In-Text Citations follow the immediate uses of the source and is followed by a period:

(Grazer and Fishman 2015, 12)

(Smith 2016, 315–16)

In the Reference List, entries are ordered alphabetically:

Grazer, Brian, and Charles Fishman. 2015. A Curious Mind: The Secret to a Bigger Life. New York: Simon & Schuster.

Smith, Zadie. Swing Time. New York: Penguin Press, 2016.

The Chicago Manual of Style (CMOS) Seventeenth Edition is the authoritative reference work for authors, editors, proofreaders, indexers, copywriters, designers, and publishers. In 1903, the University of Chicago Press editors and compositors created a formatted style guide to bring a common set of rules to the process of editing university professors' manuscripts.

The footnote system is preferred by many working in the humanities—including literature, history, and the arts. In this system, sources are cited in numbered footnotes or endnotes. Each note corresponds to a superscripted number in the text. Sources are also usually listed in a separate bibliography.

For more information on using and understanding the Chicago Manual of Style, check out PurdueOWL’s section on Chicago Manual of Style (Footnotes and Bibliography), or the resources provided by the Chicago Manual of Styles, which Cooper Union students, faculty, and staff have full access.

Notes:

1. Zadie Smith, Swing Time (New York: Penguin Press, 2016), 315–16.

2. Brian Grazer and Charles Fishman, A Curious Mind: The Secret to a Bigger Life (New York: Simon & Schuster, 2015), 12.

 

Shortened notes:

3. Smith, Swing Time, 320.

In the bibliography, entries are ordered alphabetically:

Grazer, Brian, and Charles Fishman. A Curious Mind: The Secret to a Bigger Life. New York: Simon & Schuster, 2015.

Smith, Zadie. Swing Time.

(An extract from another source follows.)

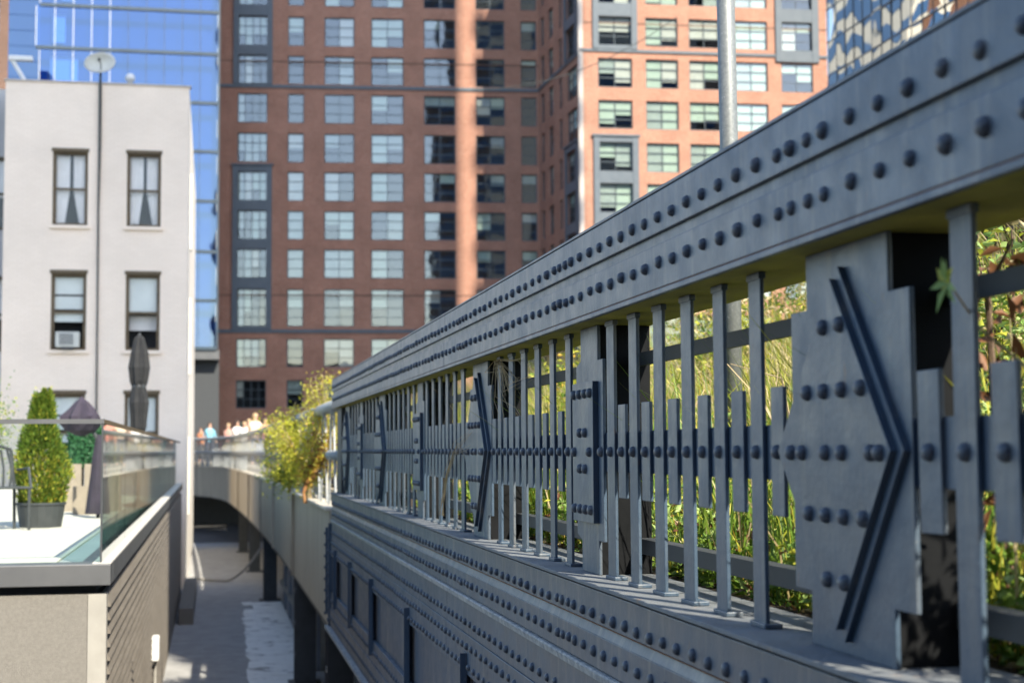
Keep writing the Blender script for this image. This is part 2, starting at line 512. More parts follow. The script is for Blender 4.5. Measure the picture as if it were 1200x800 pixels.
def blades(P, H, lean, Wd, mats, mi, name, parent=None, origin=(0, 0, 0)):
    """grass blades: curved tapering ribbons of 3 segments"""
    n = len(P)
    ang = RNG.uniform(0, 2 * np.pi, n)
    side = np.stack([np.cos(ang), np.sin(ang), np.zeros(n)], 1)
    la = RNG.uniform(0, 2 * np.pi, n)
    ld = np.stack([np.cos(la), np.sin(la), np.zeros(n)], 1)
    rows = []
    for t, w in ((0, 1.0), (0.35, 0.9), (0.7, 0.6), (1.0, 0.05)):
        c = P + np.array([0, 0, 1.0]) * (H * (t - 0.22 * lean * t * t))[:, None] + ld * (H * lean * t * t * 0.75)[:, None]
        rows.append(c - side * (Wd * w * 0.5)[:, None]); rows.append(c + side * (Wd * w * 0.5)[:, None])
    V = np.stack(rows, 1).reshape(-1, 3) - np.array(origin)
    idx = np.arange(n) * 8
    F = np.stack([np.stack([idx + 2 * k, idx + 2 * k + 1, idx + 2 * k + 3, idx + 2 * k + 2], 1) for k in range(3)], 1).reshape(-1, 4)
    me = bpy.data.meshes.new(name)
    me.vertices.add(len(V)); me.vertices.foreach_set('co', V.astype(np.float32).ravel())
    me.loops.add(F.size); me.loops.foreach_set('vertex_index', F.astype(np.int32).ravel())
    me.polygons.add(len(F)); me.polygons.foreach_set('loop_start', (np.arange(len(F)) * 4).astype(np.int32))
    for k in mats: me.materials.append(MATS[k])
    me.polygons.foreach_set('material_index', np.repeat(np.asarray(mi, dtype=np.int32), 3))
    me.update(calc_edges=True)
    return link(name, me, parent)

def rand_unit(n, zlo=-1, zhi=1):
    a = RNG.uniform(0, 2 * np.pi, n); z = RNG.uniform(zlo, zhi, n); r = np.sqrt(np.maximum(0, 1 - z * z))
    return np.stack([r * np.cos(a), r * np.sin(a), z], 1)

# ------------------------------------------------------------------ ground and viaduct structure
g = MB().box(-1500, 1500, -1500, 1500, GZ - 1, GZ - 0.02)
tag(g.build('ground', 'ground'), kind='structure')
a = MB().box(-0.74, 3.6, 8, 62, GZ - 0.3, GZ)
alley = tag(a.build('alley', 'asphalt'), kind='structure')
# slabs painted white as the sunlit patch of the alley floor, open joints
for row in range(16):
    y0 = 23.4 + row * 0.88
    for q, (xa, xb) in enumerate(((0.62, 0.97), (0.972, 1.30), (1.302, 1.66))):
        if row > 13 and q == 0 and random.random() < 0.6: continue
        m = MB(); j = [random.uniform(-0.05, 0.05) if q == 0 else 0.0 for _ in range(2)]
        xs = xa + 0.008 * row if q == 0 else xa
        z1 = GZ + 0.012 + random.uniform(0, 0.01)
        v = [(xs + j[0], y0 + 0.006), (xb, y0 + 0.006), (xb, y0 + 0.874), (xs + j[1], y0 + 0.874 + (random.uniform(-0.3, 0.0) if row == 15 else 0))]
        m.add([(x, y, GZ + 0.003) for x, y in v] + [(x, y, z1) for x, y in v], [(0, 3, 2, 1), (4, 5, 6, 7), (0, 1, 5, 4), (1, 2, 6, 5), (2, 3, 7, 6), (3, 0, 4, 7)])
        m.build('sun_patch_slab', 'sun_patch_white', alley)
deck = MB().box(1.62, 10.0, -3.0, 66.0, -0.95, -0.50)
deck.box(2.0, 8.0, 66.001, 80, -0.95, -0.50)
deck.box(-7.0, 1.999, 73.8, 80, -0.95, -0.535)
tag(deck.build('deck', 'soil'), kind='structure')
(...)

New York: Penguin Press, 2016.

The American Psychological Association (APA) Style originated from a group of psychologists, anthropologists, and business managers that sought to establish a set of procedures and style guidelines for scientific writing to ease writing comprehension. 

The APA Style is preferred by scholarly writing in psychology, nursing, business, communications, engineering, and related fields. 
For more information on using and understanding the APA Style, check out  PurdueOWL’s APA Style Guide or resources provided by the American Psychological Association.

The author's name is followed by the date and the quotation if followed in parentheses page number indicated p. or pp:

Author's Last Name (Year), " quotation" (p. 199).

 

If you do not include the author’s name in the text of the sentence, place the author's last name, the year of publication, and the page number in parentheses after the quotation:

(Author's Last Name, Year, p. 199)

In the bibliography, entries are ordered alphabetically:

Grazer, B. & Fishman, C. (2015) A Curious Mind: The Secret to a Bigger Life. New York: Simon Schuster.

Smith, Z. (2016) Swing Time. New York: Penguin Press.